How Many Magi Visited Baby Jesus?

Within the story of the Star of Bethlehem, the identity of the persons who saw the Star that led them to Bethlehem is one of the key questions. We know almost nothing about them, we are sure that they were not kings. We have little idea of where they came from. Just who were the Magi? And what was their interest in the baby Jesus?

Neither Matthew’s Gospel, nor the Protoevangelium of James describes the Magi. We are not told who they were, where they came from (apart from a vague mention that the came from the east, which may even refer to the Star being in the east and not the Magi). We do not even know how many of them there were.

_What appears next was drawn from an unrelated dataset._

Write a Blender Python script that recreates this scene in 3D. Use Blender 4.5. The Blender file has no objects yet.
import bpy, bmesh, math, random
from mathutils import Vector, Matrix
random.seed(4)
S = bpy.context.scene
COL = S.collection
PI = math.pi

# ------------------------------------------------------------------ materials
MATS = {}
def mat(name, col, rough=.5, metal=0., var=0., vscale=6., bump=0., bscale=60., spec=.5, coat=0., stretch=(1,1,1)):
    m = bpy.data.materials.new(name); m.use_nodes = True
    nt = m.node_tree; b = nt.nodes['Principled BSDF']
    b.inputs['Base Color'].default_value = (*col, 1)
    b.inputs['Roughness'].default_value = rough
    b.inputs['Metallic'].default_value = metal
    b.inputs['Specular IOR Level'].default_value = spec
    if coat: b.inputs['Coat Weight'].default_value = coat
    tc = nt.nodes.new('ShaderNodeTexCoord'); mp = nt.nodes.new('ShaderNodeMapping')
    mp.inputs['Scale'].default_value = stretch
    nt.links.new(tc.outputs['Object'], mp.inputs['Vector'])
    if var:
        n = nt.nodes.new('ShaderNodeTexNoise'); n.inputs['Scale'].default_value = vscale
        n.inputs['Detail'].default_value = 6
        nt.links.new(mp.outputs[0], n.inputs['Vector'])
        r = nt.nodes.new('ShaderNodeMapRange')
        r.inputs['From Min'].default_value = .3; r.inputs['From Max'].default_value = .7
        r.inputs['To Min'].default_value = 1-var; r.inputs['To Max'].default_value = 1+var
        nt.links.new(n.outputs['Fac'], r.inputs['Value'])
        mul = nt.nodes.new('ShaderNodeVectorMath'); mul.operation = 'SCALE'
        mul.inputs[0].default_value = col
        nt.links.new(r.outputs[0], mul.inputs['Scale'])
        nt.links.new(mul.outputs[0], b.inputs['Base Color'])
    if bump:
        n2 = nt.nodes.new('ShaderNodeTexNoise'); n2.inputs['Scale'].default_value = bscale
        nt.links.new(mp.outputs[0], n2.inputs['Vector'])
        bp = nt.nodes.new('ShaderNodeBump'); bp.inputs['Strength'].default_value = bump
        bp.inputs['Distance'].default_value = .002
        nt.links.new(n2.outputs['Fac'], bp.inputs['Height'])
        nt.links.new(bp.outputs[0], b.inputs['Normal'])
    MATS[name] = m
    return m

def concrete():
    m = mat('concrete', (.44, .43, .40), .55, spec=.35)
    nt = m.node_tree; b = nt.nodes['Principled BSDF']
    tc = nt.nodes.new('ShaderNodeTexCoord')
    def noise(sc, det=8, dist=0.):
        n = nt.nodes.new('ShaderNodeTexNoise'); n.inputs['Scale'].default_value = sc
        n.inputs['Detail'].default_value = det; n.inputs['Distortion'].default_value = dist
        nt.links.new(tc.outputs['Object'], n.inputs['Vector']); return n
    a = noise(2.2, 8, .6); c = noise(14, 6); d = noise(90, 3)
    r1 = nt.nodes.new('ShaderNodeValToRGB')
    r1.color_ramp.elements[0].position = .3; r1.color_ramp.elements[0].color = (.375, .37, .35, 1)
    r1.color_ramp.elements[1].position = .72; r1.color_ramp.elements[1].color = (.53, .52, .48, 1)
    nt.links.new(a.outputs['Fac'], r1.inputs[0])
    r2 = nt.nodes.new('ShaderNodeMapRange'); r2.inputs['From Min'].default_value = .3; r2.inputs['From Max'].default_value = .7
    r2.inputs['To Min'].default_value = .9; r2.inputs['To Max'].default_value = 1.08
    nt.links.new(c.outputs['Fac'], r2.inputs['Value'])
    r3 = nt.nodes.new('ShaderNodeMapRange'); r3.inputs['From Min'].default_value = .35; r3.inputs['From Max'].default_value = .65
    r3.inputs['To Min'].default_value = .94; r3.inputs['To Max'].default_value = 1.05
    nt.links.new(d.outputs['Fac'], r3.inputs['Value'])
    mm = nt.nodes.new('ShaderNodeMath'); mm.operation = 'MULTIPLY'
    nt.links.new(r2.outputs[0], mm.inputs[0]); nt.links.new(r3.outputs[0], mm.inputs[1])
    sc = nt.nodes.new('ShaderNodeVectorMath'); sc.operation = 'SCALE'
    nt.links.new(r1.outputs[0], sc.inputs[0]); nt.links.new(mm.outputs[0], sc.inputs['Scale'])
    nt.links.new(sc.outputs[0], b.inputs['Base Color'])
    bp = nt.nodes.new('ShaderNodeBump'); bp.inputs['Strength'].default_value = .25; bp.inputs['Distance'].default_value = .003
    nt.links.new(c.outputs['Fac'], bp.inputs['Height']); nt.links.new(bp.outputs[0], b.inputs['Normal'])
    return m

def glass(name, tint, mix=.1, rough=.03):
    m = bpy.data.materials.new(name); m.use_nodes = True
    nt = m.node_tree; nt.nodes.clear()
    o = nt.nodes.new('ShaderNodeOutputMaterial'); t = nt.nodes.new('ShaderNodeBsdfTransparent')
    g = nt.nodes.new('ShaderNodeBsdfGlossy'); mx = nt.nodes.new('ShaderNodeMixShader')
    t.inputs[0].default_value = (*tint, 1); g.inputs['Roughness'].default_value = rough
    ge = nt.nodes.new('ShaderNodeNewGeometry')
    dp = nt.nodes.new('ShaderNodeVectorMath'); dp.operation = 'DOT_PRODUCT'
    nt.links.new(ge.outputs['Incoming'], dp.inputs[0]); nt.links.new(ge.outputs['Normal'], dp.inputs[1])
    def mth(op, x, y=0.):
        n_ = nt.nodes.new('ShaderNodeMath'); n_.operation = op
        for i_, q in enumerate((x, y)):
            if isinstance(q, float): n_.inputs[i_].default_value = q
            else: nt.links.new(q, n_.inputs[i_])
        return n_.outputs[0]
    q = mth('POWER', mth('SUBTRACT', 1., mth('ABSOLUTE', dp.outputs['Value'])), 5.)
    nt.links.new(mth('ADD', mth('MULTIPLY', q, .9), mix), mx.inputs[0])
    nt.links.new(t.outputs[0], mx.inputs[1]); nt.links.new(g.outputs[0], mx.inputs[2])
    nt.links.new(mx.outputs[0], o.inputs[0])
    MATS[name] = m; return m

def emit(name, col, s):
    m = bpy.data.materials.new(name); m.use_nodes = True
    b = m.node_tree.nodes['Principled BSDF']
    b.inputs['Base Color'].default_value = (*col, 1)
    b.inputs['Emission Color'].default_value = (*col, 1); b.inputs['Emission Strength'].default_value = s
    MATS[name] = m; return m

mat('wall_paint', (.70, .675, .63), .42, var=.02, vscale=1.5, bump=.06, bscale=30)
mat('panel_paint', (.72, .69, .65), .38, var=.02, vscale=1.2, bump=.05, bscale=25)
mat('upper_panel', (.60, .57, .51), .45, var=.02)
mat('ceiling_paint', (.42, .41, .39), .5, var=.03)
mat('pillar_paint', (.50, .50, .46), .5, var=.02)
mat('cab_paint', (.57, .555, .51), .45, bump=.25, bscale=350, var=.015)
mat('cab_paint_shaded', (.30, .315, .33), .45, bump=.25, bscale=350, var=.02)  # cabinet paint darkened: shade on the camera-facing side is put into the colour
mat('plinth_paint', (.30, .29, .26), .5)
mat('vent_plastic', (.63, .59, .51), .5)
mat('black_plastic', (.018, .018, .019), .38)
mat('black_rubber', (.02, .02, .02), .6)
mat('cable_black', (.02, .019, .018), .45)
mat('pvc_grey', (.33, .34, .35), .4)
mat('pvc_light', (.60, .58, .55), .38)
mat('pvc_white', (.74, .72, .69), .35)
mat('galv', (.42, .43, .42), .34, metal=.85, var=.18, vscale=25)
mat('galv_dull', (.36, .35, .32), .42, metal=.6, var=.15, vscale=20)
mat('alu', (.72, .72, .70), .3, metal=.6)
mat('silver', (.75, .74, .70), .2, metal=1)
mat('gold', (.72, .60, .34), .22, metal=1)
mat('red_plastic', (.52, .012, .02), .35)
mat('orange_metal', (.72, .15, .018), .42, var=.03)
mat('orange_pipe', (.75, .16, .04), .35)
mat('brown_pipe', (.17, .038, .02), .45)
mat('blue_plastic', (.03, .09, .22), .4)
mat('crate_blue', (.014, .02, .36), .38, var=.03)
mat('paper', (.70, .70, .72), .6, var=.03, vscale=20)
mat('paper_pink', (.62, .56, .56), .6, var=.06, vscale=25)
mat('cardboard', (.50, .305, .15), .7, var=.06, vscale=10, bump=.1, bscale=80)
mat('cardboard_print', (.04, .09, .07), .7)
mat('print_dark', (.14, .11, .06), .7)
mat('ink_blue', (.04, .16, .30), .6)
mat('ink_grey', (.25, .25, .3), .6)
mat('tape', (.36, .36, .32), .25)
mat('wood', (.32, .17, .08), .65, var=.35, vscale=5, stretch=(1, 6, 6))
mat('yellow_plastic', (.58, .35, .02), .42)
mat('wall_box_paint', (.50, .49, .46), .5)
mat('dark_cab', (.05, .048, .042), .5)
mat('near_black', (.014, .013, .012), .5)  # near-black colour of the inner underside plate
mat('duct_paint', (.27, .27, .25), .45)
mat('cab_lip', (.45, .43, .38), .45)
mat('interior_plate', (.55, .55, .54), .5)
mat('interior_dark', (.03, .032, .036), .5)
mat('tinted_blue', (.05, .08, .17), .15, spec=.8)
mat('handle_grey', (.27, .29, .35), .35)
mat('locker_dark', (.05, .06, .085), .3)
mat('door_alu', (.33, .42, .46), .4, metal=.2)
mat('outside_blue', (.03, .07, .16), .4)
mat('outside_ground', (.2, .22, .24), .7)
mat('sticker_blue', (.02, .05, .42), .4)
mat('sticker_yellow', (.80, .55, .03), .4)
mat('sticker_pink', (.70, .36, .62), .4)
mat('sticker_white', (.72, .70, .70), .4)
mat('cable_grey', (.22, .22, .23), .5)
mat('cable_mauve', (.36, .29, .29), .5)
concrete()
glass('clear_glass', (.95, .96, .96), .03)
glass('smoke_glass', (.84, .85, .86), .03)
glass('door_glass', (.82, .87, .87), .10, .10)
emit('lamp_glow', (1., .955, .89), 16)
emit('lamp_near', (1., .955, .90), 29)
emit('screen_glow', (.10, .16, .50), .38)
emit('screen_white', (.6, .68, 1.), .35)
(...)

The fact that they are generally shown, in the western tradition, to have been three, is due to their three gifts for the baby Jesus. In fact, there is no other evidence that there were three of them. In the eastern tradition, there were twelve Magi. In ancient murals and paintings in churches there were sometimes four, or more. Similarly, the names of the Magi (Balthasar, Melchior and Gaspar) date from centuries later. The first use of their names was in the 5th century, but they did not become common usage until the 10th. For the early church the Magi represented the three races of man: the black-skinned peoples of Africa (in Spain, at least, the personification of Balthasar, but usually represented as Melchior); the Asiatic peoples (Balthasar); and Europeans (Gaspar).

We actually have no proof that the three Magi all came from the same place, although it makes sense for them to have travelled together as they (apparently) arrived together at Herod’s palace. It is usually tacitly believed that the Magi came from Babylon, although Arabia and Persia have been suggested as alternatives.